Entrons, les bonnes surprises sont à l’intérieur. Sobriété, rigueur dans l’usage du luxe discret des matières, tout convie le visiteur à un moment de qualité. Le plan est simple, la figure triangulaire extérieure est évidée d’un patio tout aussi triangulaire. Dédoublant l’épaisseur du bâtiment de part et d’autre de l’entrée se localisent, d’une part les ateliers destinés à la conservation et à l’exploitation des matériaux provenant des fouilles, de l’autre les locaux accueillant les activités de recherche dont une bibliothèque. La partie parallèle au fleuve est consacrée dans toute son épaisseur aux collections. Le parcours s’y déroule sans limite, sans cloisons, sans salles, dans une fluidité ordonnée par le pannotage de bois des vitrines et des boîtes de maquettes, à simple hauteur d’yeux. En haussant le regard on découvre à tout instant ce qui fait la suite de la visite, et on change d’échelle sans effort entre la minutie des explications didactiques et la puissance des vestiges exposés. Côté fleuve, à tout instant, des vues et des jours en encadrent le miroitement. Par une cascade d’ouvertures, sophistication de sheds ici arrondis, l’architecture réussit à convertir la lumière torride d’un après-midi d’été en un jour doux et chaleureux. Les couleurs primaires de la Modernité ont prix dans le musée un bain de soleil et d’histoire, elles chantent sur les murs intérieurs des harmonies pompéiennes, formant accord avec les panneaux d’un béton soigneusement banché, le ciré gris du sol et le blanc des plafonds. Le patio central insinue la lumière au cœur du bâtiment. Minéral, accessible par l’intérieur du musée, il contient en son centre le totem : un double triangle en béton qui enserre un escalier desservant la toiture-terrasse, qui permet d’embrasser la ligne de la vieille ville sur l’azur provençal.
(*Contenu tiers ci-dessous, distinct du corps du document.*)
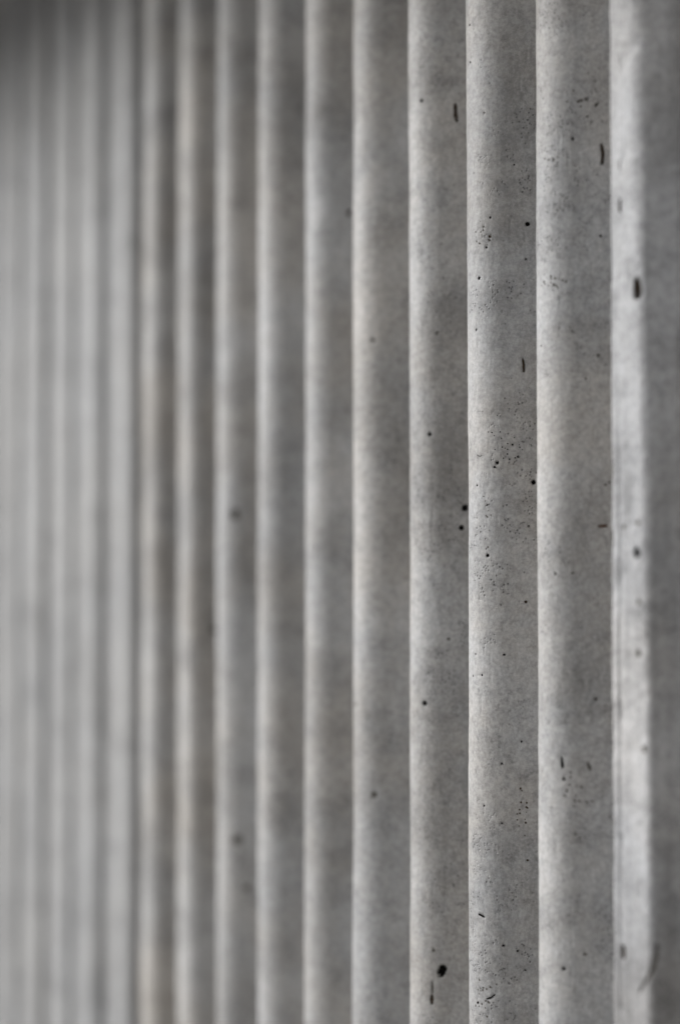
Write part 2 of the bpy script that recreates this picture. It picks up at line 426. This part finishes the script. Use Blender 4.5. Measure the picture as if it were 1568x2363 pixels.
K_MIN, K_MAX = -8, 34
for k in range(K_MIN, K_MAX + 1):
    pr, mat = spec(k)
    L = pr.length
    xk = rib_x(k)
    vis = 0 <= k <= 15
    if vis:
        dist = math.hypot(xk, CAM_Y)
        half = dist * 1182 / FPX * 1.06
        zc = CAM_H + dist * math.tan(PITCH)
        z0, z1 = zc - half, min(zc + half, WALL_TOP - 0.005)
        dz = 0.0011 if k <= 3 else (0.0022 if k <= 7 else 0.005)
        zs = np.concatenate([np.linspace(0, z0, 30)[:-1], np.arange(z0, z1, dz), np.linspace(z1, WALL_TOP, 6)])
        nu = 150 if k <= 3 else (90 if k <= 7 else 60)
    else:
        zs = np.linspace(0, WALL_TOP, 160); nu = 40
    # denser columns on the crest
    ss = np.linspace(0, L, nu)
    S, Z = np.meshgrid(ss, zs)
    d = base_relief(k, pr, S, Z)
    mks = marks_by_rib.get(k, [])
    for i, mk in enumerate(mks):
        zz = [p[1] for p in mk['path']]
        rows = (zs > min(zz) - mk['r'] * 2) & (zs < max(zz) + mk['r'] * 2)
        q = mark_shape(mk, S[rows], Z[rows], i + 50 * k)
        d[rows] += (mk['depth'] * 1.15 + 0.0004) * np.clip(1 - (q / 1.05) ** 2, 0, 1) ** 0.6
    x, y, nx, ny = pr.at(S)
    # fade displacement at the groove so neighbouring ribs meet cleanly
    fade = np.clip(np.minimum(S, L - S) / 0.006, 0, 1)
    d = d * fade
    if k == 0: x = x + margin_shift(x, Z)
    V = np.stack([xk + x - nx * d, rib_y(k) + y - ny * d, Z], -1).reshape(-1, 3)
    rib = grid_mesh('rib', V, nu, len(zs), mat, wall)
    if k == 0: rib['label'] = 'flat faced pale rib with ragged edge and worn streaks'
    # the linings of the air holes and chips
    for i, mk in enumerate(mks):
        path = mk['path']; r = mk['r']
        fd = base_relief(k, pr, np.array([path[0][0]]), np.array([path[0][1]]))[0]
        verts, faces = [], []
        rings, seg = 5, 20
        # outline as offset of the path, shrunk ring by ring onto it
        cx = sum(p[0] for p in path) / len(path); cz = sum(p[1] for p in path) / len(path)
        for j in range(rings + 1):
            f = 1 - j / rings
            for a in range(seg):
                th = 2 * math.pi * a / seg
                # walk out from the path in direction th
                ux, uz = math.cos(th), math.sin(th)
                if len(path) == 1: bx, bz = path[0]
                else:
                    # choose the path point by height for long vertical or horizontal chips
                    n = len(path) - 1
                    ax_h = abs(path[-1][0] - path[0][0]) > abs(path[-1][1] - path[0][1])
                    span = (path[-1][0] - path[0][0]) if ax_h else (path[-1][1] - path[0][1])
                    comp = ux if ax_h else uz
                    t = 0.5 + 0.5 * comp * (1 if span > 0 else -1)
                    t = min(max(t, 0), 1) * n
                    ii = min(int(t), n - 1); ff = t - ii
                    bx = path[ii][0] * (1 - ff) + path[ii + 1][0] * ff
                    bz = path[ii][1] * (1 - ff) + path[ii + 1][1] * ff
                rr = r * f * 0.97 * (1 + (0.30 if len(path) == 1 else 0.75) * mnoise.noise(Vector((ux * 1.3 + i * 7.7, (uz * 1.3) + (bz - cz) * 900, k * 3.1))))
                s_, z_ = bx + ux * rr, bz + uz * rr
                s_ = min(max(s_, 0.002), L - 0.002)
                rel = base_relief(k, pr, np.array([s_]), np.array([z_]))[0]
                dep = rel + mk['depth'] * (1 - f * f) ** 0.6 - 0.00012
                x, y, nx, ny = pr.at(s_)
                if k == 0: x = x + float(margin_shift(np.array([x]), np.array([z_]))[0])
                verts.append((xk + float(x) - float(nx) * dep, rib_y(k) + float(y) - float(ny) * dep, z_))
        for j in range(rings):
            for a in range(seg):
                a2 = (a + 1) % seg
                faces.append((j * seg + a, j * seg + a2, (j + 1) * seg + a2, (j + 1) * seg + a))
        mesh_obj('air_hole' if len(path) == 1 else 'chip', verts, faces, mk['mat'], rib)

def box(name, lo, hi, mat, parent=None, bevel=0.0):
    import bmesh
    bm = bmesh.new()
    bmesh.ops.create_cube(bm, size=1)
    for v in bm.verts:
        v.co = Vector([lo[i] + (v.co[i] + .5) * (hi[i] - lo[i]) for i in range(3)])
    if bevel:
        bmesh.ops.bevel(bm, geom=bm.edges[:], offset=bevel, segments=2, affect='EDGES')
    me = bpy.data.meshes.new(name); bm.to_mesh(me); bm.free()
    me.materials.append(mat)
    return link(bpy.data.objects.new(name, me), parent)

XL, XR = rib_x(K_MAX) - P / 2, rib_x(K_MIN) + P / 2
box('wall_core', (XL, 0.047, 0.0), (XR, 0.30, WALL_TOP), M_near, wall)

# overhanging slab on top of the wall
slab = box('roof_slab', (XL - .3, -0.34, WALL_TOP + 0.002), (XR + .3, 0.5, WALL_TOP + 0.24), M_near, None, 0.004)
slab['label'] = 'shadowy overhanging concrete slab above the far upper left end of the ribs'
slab['category'] = 'roof'

# paving in front of the wall
ground = box('ground', (-300, -300, -0.30), (300, 300, -0.002), concrete('paving_concrete', 0.75, 0.4, 9.0))
ground['kind'] = 'structure'

print('tris', sum(len(o.data.polygons) * 2 for o in bpy.data.objects if o.type == 'MESH'))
La qualité essentielle de cette réalisation est la virtuosité de la mise en scène des pratiques de l’espace. Le tandem a d’évidence bien fonctionné entre Jean-Marie Rouquette, conservateur passionné par son sujet – l’Arles antique – et l’architecte heureusement chargé de la maîtrise d’œuvre muséographique. Dès l’accueil le ton est lancé : le sens de la visite est orienté virtuellement par un discours à suivre mais le regard embrasse, lui, la fin du parcours du musée avec l’allée triomphale des sarcophages, sur fond pourpre, et se bloque sur le seuil de la salle d’entrée, au pied d’un grand mur en chicane. Une rampe qui monte le long de l’allée des sarcophages vers le tapis des mosaïques et le fleuve, saisissant au passage la file des amphores entre la file des poteaux : la rhétorique moderne d’Henri Ciriani propose une dynamique, qui prend parfois le risque inutile de la caricature, mais qui offre au final à la ville, qui l’a beaucoup attendu, ce musée de l’Arles antique, à la fois musée d’art et page d’histoire, outil de culture dont la force réside dans l’association de la pédagogie et de l’architecture. Tous les Modernes ne sont pas encore enfermés dans l’histoire.